Albany stations seeking lost sales revenues

NEW YORK — The furor over the cooked Nielsen diary in Albany, N.Y., won’t die down.

In an effort to address the concerns of the Albany stations that lost roughly $400,000 in sales revenue because of the rigged diary, Ron Meyer, a vice president of marketing for Nielsen Media Research, traveled upstate on Monday to meet with each Albany station.

But the stations want more than an explanation about how the improper diary was initially included in the November books and what safeguards will be put into place so it doesn’t happen again. The Albany stations want money — either from Nielsen or the station that cooked the books, WXXA.

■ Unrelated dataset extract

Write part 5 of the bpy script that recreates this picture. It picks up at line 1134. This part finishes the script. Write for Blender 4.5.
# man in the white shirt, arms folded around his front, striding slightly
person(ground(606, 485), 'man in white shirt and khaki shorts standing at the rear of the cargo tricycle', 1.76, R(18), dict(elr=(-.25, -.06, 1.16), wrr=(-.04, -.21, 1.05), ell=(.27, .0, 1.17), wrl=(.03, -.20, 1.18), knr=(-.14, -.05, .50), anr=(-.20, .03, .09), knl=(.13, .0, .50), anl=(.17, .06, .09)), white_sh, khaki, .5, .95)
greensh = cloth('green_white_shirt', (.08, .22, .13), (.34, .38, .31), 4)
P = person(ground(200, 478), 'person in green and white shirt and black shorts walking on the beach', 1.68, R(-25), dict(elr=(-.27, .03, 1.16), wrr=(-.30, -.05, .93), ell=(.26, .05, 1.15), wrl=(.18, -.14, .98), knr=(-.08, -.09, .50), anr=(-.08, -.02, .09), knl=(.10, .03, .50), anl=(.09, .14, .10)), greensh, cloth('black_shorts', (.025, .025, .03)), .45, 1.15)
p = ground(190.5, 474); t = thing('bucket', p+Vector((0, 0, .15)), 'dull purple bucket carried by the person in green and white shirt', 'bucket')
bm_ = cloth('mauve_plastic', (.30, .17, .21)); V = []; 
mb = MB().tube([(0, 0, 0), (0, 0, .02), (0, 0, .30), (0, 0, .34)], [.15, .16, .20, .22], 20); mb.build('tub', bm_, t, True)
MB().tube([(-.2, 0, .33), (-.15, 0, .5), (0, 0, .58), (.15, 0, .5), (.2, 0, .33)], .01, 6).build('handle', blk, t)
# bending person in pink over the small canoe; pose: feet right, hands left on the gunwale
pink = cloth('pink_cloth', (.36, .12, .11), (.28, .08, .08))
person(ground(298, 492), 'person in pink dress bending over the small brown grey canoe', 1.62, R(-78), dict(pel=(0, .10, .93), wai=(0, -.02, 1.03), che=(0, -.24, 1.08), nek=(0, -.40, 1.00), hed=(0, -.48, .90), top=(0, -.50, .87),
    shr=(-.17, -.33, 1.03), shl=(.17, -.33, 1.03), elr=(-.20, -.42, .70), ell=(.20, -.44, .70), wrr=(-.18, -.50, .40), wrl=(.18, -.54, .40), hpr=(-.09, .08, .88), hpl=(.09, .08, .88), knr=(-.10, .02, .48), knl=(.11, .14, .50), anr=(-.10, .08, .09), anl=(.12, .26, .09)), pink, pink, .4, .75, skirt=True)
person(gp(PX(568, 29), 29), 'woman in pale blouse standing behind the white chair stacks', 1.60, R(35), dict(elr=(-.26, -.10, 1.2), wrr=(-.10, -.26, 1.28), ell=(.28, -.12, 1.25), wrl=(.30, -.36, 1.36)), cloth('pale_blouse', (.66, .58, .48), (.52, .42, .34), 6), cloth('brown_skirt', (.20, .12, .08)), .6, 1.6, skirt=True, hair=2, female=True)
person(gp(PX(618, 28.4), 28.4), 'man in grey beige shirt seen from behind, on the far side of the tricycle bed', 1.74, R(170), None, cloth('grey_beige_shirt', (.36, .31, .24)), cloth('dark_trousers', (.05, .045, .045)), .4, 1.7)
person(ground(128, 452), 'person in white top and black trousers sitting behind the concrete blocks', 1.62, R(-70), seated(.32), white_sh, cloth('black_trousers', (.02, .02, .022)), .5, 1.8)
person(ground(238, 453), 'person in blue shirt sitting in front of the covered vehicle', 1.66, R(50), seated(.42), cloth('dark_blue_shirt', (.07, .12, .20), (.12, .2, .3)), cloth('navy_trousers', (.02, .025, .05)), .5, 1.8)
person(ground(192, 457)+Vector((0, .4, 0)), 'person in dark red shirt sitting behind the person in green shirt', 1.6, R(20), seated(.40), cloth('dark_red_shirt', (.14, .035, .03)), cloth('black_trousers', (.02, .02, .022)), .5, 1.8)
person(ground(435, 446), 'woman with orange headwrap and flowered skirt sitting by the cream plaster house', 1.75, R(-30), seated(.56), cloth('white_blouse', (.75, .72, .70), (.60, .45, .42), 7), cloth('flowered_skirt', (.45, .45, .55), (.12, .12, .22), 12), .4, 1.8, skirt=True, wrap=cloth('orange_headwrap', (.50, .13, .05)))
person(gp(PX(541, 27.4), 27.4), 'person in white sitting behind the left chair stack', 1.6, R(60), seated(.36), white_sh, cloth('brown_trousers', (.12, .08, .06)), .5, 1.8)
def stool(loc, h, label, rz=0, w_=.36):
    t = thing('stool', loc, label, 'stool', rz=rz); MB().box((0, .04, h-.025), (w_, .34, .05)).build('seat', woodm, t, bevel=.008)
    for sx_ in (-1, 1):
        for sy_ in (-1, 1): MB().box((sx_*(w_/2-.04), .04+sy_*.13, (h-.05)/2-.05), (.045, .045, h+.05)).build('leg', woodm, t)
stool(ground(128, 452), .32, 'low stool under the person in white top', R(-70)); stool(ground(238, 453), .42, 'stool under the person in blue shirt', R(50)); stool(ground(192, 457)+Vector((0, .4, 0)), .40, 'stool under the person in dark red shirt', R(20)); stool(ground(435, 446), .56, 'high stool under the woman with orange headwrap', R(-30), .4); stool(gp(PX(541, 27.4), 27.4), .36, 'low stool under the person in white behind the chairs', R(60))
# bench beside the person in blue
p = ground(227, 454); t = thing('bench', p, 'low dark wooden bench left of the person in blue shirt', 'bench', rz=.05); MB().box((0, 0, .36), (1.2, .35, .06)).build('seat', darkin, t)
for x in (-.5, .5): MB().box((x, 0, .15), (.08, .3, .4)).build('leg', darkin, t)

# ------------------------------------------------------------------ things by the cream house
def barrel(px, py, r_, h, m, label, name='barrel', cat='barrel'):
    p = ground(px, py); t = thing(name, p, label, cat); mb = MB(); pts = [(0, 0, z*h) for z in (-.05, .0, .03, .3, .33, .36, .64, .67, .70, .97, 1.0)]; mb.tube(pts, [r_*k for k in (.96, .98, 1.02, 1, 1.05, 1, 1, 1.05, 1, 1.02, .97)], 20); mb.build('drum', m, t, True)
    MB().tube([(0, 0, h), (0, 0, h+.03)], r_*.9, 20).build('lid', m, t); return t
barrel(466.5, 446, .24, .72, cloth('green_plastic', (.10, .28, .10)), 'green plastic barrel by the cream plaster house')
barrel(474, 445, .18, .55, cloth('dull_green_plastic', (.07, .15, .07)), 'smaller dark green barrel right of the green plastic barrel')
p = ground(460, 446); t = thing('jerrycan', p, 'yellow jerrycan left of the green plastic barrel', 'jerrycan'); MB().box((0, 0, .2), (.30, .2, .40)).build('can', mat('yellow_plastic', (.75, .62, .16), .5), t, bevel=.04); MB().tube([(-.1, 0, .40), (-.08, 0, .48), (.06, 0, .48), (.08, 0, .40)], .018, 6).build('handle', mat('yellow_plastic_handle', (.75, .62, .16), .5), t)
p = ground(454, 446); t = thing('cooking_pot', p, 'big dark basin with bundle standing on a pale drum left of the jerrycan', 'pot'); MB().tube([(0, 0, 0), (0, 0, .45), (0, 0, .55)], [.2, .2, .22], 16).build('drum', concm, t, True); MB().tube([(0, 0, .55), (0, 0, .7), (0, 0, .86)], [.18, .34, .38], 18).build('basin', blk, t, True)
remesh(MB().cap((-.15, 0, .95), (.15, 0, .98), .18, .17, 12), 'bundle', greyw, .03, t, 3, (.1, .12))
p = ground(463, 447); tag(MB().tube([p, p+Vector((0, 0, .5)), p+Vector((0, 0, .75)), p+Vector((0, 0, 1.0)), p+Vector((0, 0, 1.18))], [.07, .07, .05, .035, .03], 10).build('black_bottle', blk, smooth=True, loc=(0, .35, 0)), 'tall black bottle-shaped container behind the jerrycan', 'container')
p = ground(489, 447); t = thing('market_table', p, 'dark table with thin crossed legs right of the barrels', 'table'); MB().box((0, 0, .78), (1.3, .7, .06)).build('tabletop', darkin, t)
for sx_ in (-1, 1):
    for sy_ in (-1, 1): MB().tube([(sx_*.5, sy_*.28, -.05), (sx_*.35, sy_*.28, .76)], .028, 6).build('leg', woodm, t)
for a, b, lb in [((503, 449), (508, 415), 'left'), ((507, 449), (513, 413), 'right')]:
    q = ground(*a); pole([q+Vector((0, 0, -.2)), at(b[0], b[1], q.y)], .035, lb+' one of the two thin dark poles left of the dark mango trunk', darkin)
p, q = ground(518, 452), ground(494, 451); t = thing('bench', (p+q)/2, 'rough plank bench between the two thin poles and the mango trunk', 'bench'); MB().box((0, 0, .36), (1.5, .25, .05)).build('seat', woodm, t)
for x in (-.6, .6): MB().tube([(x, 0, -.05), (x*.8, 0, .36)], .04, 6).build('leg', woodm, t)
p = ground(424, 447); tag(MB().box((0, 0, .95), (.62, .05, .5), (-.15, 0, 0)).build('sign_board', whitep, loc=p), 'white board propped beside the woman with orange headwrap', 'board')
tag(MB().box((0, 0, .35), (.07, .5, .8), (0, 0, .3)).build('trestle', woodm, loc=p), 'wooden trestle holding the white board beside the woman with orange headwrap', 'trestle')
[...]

The fracas started when personnel from WRGB-TV, a CBS affiliate owned by Freedom Communications, discovered a suspicious diary during the station’s regular examination of the data. A diary from a household of a WXXA employee claimed that nine adults watched WXXA almost around the clock.

Because station employees are not allowed to participate in the Nielsen diary sample, the ratings company had to reissue the November Albany book.

Albany NBC affiliate WNYT-TV, owned by Hubbard Broadcasting, and WRGB calculate that because of the cooked diary, WXXA received in the neighborhood of $400,000 that should have gone to other stations in the market. WNYT general manager Steve Baboulis said that his station lost more than $100,000, and he believes both of the other stations lost more than six figures as well.

“In a market this size, that makes an impact,” said Baboulis.

Freedom Communications executives hold Nielsen, not WXXA, responsible for the snafu, and they’ve asked Nielsen to pay the station for the lost revenue. WNYT’s Baboulis hasn’t yet decided whether Nielsen or WXXA is responsible for paying his station.

“Nielsen said they have abided by their contract with us, and WXXA is responsible,” said Baboulis. “We think that Nielsen and WXXA are in the difficult situation here.”

While he doesn’t relish the prospect of getting into a lawsuit with Nielsen, Freedom Communications president Alan Bell said he expects Nielsen to make up for the lost revenue, and he emphasized that he will not let the matter drop.

“We think this is a serious issue. We’d like to see a great concern on the part of Nielsen and a willingness to make good,” said Bell.

Nielsen spokesman Jack Loftus said that now that Meyer met with all the stations in Albany, Nielsen will get back to them with a proposal.